Deadspin had a couple more gems from the National Homophobia League:

  • Herm Edwards basically mirrored most people who believe Sam will never play in the NFL. Homosexuality brings too much “baggage” to an NFL locker room, Herm said, and very poorly at that.
  • The NFL fraternity's Twitter reponses. The ones listed were supportive. Will you be as supportive come May or August?
I'm left with several thoughts here, none of them good:

  • Especially after the Richie Incognito scandal, and doubly so after it seemed the country came down on the side of that piece of shit, how can Sam's announcement be designed as anything but a retirement from football?
  • How did he make it that far in football as an open (and known!) gay player in the world of Chris Kluwe being blackballed, Richie Incognito, etc.? As reprehensible as the thought is, it is shocking (to the positive) that Michael Sam got as far as he did with his sexuality being no secret whatsoever, in such a culture of sport in which rape-level power-over is a common manifestation of supposed “manhood”.
  • After realizing what some rookies have had to go through at NFL training camps, how does anyone not see Michael Sam becoming a murder statistic? If you don't think every NFL team has some players who would openly do in the first homosexual active player in the game to make a statement as to a “real man's game”, etc. and so forth.

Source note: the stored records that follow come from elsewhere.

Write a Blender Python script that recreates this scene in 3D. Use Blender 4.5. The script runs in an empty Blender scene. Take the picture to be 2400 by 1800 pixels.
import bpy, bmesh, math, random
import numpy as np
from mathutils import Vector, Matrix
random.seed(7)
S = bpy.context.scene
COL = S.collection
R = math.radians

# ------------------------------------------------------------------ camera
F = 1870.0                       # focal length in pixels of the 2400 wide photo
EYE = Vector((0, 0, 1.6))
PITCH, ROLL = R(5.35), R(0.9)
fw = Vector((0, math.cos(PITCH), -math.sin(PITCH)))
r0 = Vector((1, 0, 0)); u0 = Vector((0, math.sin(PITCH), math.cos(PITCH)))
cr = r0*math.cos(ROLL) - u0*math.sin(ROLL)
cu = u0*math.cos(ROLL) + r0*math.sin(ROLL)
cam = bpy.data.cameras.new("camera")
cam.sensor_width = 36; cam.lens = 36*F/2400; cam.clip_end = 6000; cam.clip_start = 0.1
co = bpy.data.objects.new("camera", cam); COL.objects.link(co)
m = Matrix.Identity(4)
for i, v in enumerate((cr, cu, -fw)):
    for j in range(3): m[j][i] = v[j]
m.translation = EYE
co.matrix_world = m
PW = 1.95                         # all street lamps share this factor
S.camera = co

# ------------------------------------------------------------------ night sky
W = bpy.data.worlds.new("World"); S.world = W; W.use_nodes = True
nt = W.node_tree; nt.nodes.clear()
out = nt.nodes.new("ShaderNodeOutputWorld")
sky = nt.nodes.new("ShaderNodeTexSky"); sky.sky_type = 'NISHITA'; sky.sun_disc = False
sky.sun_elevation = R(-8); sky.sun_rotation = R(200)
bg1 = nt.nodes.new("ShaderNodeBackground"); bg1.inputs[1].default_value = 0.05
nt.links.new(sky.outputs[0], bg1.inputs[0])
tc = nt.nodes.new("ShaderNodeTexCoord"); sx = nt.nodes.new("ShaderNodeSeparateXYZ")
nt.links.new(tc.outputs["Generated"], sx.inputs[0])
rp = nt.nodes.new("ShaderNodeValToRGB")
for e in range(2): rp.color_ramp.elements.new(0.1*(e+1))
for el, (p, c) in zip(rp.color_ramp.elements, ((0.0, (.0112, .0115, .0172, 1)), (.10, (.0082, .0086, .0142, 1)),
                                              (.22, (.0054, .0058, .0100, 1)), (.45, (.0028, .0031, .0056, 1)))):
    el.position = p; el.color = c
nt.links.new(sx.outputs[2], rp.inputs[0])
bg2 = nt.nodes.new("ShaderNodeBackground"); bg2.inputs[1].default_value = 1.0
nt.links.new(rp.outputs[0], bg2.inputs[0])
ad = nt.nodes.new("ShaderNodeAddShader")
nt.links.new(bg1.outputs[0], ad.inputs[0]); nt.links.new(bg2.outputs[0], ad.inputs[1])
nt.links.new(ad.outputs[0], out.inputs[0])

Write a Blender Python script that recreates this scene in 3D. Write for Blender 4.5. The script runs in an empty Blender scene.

Please, tell me I'm wrong. I want him to succeed to shatter the barrier, and get the sport at least past 1950 or 1960.

But this just reads “This ends badly, on so many levels.” so obviously.

I will state it openly: I believe it's more likely that Michael Sam will be killed before Opening Day of the 2014 NFL season than it will be that he ever makes an NFL roster.

I hope I'm wrong on this one. The world will be a lesser place if I am right.